El gobierno federal calcula que actualmente 13.5 millones de mexicanos habitan en zonas marginadas deforestadas. En su gran mayoría se trata de comunidades ubicadas en las faldas de cerros o montañas deforestadas, socavadas o erosionadas por la deforestación y el desarrollo de áreas pobladas. Son zonas que se han convertido en “bombas de tiempo” para tragedias como las ocurridas recientemente en Chiapas.
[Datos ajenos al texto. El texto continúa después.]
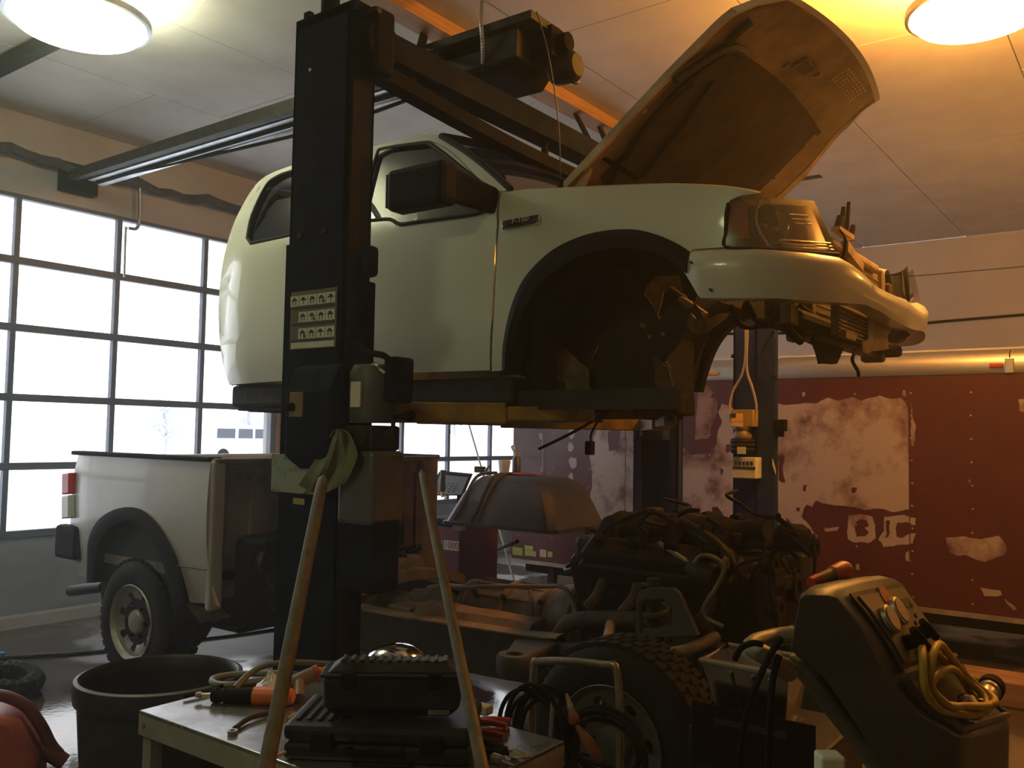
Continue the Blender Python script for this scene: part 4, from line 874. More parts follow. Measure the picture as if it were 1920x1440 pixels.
# ---------------- raised hood
HA = math.radians(37.7); HY, HZ = 2.19, 2.715
def hd(u, v, w_): return Vector((XC+v, HY-math.cos(HA)*u+math.sin(HA)*w_, HZ+math.sin(HA)*u+math.cos(HA)*w_))
def HL(v): return 1.27-.06*(abs(v)/.65)**2-1.3*max(0, abs(v)-.66)
def HW(s): return .845+.01*math.sin(PI*min(1, s*1.1))-.06*max(0, s-.75)/.25
def Hz(u, v): return .05*(1-(v/.87)**2)+.012-1.25*max(0, u-.93)**2-.035*max(0, (abs(v)-.76)/.1)
rows = []
for i in range(31):
    s = i/30; r = []
    for j in range(25):
        t = -1+2*j/24; v = t*HW(s); u = s*HL(v); r.append(hd(u, v, Hz(u, v)))
    rows.append(r)
hood = obj('hood', loft(B(), rows), 'white_paint', cab, smooth=True, solid=.004)
def under(name, lam, m, off, nu=24, nv=24, th=.012, u0=.0, u1=1., vw=1., keep=None, smooth=True):
    bm = B(); V = {}
    for i in range(nu+1):
        for j in range(nv+1):
            s = u0+(u1-u0)*i/nu; t = -vw+2*vw*j/nv; v = t*HW(s); u = s*HL(v); V[i, j] = bm.verts.new(hd(u, v, Hz(u, v)-off-(lam(s, t) if lam else 0)))
    for i in range(nu):
        for j in range(nv):
            if keep is None or keep(u0+(u1-u0)*(i+.5)/nu, -vw+2*vw*(j+.5)/nv): bm.faces.new((V[i, j], V[i+1, j], V[i+1, j+1], V[i, j+1]))
    bmesh.ops.delete(bm, geom=[v for v in bm.verts if not v.link_faces], context='VERTS')
    return obj(name, bm, m, hood, smooth=smooth, solid=th)
under('hood_frame', lambda s, t: .022*(1 if (.06 < s < .97 and abs(t) < .95) else 0), 'hood_under', .014, nu=40, nv=40, th=.006, u0=.005, u1=.995, vw=.985, keep=lambda s, t: not (.10 < s < .70 and abs(t) < .74))
def ragged(s, t): return .10+.02*noise.noise(Vector((s*9, t*7, 0)))
under('insulation_pad', lambda s, t: .012*noise.noise(Vector((s*6, t*5, 2)))+.012, mat('hood_pad2', (.07, .045, .028), .9, col2=(.04, .027, .018), scale=5, bump=.4, bscale=26), .03, nu=56, nv=56, th=.012, u0=.06, u1=.745, vw=.80, keep=lambda s, t: abs(t+.0)+.05*noise.noise(Vector((s*8, 0, 1 if t > 0 else 5))) < .75 and s+.03*noise.noise(Vector((t*6, 3, 0))) > .09)
# torn dark gaps in the pad on the near side
def crack(pts, r): return obj('pad_tear', tube(B(), [hd(s*HL(t*.85), t*HW(s), Hz(s*HL(t*.85), t*HW(s))-.058) for s, t in pts], r, 6, 5), 'print_black', hood)
crack([(.18, -.42), (.3, -.47), (.42, -.50), (.52, -.56), (.62, -.60)], .012); crack([(.22, -.72), (.35, -.80), (.5, -.82), (.62, -.80), (.72, -.72)], .016); crack([(.08, -.6), (.15, -.68), (.22, -.75)], .010)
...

No se trata sólo de la cantidad de lluvia que se derrama. Es una cadena de consecuencias que organizaciones no gubernamentales como Greenpeace o la propia Comisión Nacional de Áreas Naturales Protegidas (Conanp) han advertido una y otra vez. La deforestación de laderas provoca que el agua de lluvia se absorba en menor proporción, erosionando la tierra con mayor facilidad, propiciando mayores escurrimientos o desgajamientos y elevando de manera desproporcionada el derrame de agua a ríos y zonas bajas.

Por eso es que lo que unas horas antes significó tragedias por desgajamientos en las zonas selva y altos de Chiapas, después se convirtió en una contingencia inevitable para áreas bajas de Tabasco y Chiapas, donde los escurrimientos pluviales históricos, acumulados en presas, terminaron por inundar a miles de viviendas en la planicie.

Con esfuerzos muy tardíos y poco efectivos por parte de las autoridades federales para la recuperación de laderas a fin de disminuir riesgos, la degradación ambiental provocada por la actividad humana seguirá teniendo consecuencias. No queda más que hacer consciencia sobre el riesgo en que hoy viven millones de familias en México a quienes no quedará de otra que buscar nuevas alternativas de seguridad o, de plano, vivir preparadas para las recrudecidas facturas que la naturaleza seguirá cobrando de manera inevitable… así las cosas.